| Problem to work on |
What number of lines hold the word "scene"? State that number and nothing besides.

| Data extract |

************

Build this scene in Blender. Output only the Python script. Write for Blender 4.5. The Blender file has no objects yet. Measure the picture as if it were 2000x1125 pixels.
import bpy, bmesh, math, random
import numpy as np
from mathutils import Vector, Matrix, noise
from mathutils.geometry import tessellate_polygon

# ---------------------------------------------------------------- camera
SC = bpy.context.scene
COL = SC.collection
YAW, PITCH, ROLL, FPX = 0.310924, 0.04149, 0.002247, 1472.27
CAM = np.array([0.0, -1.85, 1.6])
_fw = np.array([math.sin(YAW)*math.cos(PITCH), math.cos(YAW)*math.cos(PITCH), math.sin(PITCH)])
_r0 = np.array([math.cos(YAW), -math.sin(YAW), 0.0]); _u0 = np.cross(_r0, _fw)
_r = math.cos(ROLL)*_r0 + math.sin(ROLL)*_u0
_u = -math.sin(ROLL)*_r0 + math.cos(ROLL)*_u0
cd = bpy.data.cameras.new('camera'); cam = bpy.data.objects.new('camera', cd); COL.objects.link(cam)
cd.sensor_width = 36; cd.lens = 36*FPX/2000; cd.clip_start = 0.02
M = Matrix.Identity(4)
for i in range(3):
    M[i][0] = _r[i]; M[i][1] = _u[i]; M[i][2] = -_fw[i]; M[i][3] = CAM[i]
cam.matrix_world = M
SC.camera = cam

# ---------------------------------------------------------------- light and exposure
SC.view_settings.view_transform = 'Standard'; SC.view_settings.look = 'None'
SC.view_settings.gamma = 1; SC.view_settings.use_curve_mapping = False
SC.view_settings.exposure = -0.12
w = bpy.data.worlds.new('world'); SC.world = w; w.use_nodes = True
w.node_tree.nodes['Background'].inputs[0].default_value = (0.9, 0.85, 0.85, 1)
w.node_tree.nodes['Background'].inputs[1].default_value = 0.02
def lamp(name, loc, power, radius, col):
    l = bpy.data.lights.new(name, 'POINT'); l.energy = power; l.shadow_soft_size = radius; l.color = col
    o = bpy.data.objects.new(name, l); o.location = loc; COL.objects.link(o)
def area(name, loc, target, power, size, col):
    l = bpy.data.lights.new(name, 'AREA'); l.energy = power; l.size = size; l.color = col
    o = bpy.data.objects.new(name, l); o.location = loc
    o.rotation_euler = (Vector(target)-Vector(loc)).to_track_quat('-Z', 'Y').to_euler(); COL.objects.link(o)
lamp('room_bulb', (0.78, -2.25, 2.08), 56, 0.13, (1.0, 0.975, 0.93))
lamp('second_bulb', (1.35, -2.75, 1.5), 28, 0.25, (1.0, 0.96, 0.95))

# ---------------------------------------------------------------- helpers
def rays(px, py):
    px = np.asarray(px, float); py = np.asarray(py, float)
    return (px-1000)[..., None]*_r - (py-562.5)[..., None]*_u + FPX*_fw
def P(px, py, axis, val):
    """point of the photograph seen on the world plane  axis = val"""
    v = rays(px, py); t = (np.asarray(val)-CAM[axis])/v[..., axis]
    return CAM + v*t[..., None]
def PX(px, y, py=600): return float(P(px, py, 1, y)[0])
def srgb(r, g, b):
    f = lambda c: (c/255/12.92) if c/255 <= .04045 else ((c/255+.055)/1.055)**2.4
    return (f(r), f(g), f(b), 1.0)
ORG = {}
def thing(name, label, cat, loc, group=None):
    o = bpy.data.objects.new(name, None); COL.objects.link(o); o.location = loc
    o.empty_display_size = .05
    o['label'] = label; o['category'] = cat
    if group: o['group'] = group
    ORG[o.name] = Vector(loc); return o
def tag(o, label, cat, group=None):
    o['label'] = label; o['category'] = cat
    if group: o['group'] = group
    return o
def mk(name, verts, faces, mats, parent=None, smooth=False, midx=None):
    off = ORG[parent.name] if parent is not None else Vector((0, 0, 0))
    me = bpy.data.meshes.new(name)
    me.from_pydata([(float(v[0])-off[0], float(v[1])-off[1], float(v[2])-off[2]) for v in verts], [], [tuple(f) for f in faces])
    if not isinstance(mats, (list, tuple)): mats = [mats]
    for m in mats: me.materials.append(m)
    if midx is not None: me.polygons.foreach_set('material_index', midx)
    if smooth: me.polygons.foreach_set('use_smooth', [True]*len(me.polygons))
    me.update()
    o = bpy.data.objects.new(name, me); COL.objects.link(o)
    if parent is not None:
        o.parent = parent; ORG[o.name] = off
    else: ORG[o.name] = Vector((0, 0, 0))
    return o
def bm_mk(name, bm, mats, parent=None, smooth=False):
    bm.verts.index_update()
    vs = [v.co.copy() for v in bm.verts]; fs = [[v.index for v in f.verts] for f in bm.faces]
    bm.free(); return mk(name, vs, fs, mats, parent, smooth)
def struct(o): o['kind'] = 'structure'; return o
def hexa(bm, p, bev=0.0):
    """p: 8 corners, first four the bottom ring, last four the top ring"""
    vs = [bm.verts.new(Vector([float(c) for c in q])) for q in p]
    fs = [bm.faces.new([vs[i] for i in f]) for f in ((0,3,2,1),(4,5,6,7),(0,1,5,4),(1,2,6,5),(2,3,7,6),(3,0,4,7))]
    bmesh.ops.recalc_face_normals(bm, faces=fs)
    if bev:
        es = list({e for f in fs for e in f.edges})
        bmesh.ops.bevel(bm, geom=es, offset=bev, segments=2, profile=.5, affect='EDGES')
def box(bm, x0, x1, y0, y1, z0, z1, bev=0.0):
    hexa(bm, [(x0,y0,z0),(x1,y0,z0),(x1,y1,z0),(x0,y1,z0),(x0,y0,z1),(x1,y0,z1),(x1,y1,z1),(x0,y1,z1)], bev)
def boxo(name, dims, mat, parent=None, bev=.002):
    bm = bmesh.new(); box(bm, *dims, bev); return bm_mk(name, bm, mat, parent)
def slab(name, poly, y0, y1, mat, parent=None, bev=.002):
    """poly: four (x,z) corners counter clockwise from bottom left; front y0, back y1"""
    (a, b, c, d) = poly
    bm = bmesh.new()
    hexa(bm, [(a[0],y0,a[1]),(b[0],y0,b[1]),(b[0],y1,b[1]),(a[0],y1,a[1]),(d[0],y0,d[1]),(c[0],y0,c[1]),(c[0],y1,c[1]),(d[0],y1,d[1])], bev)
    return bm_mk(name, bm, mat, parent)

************

| Written answer |
2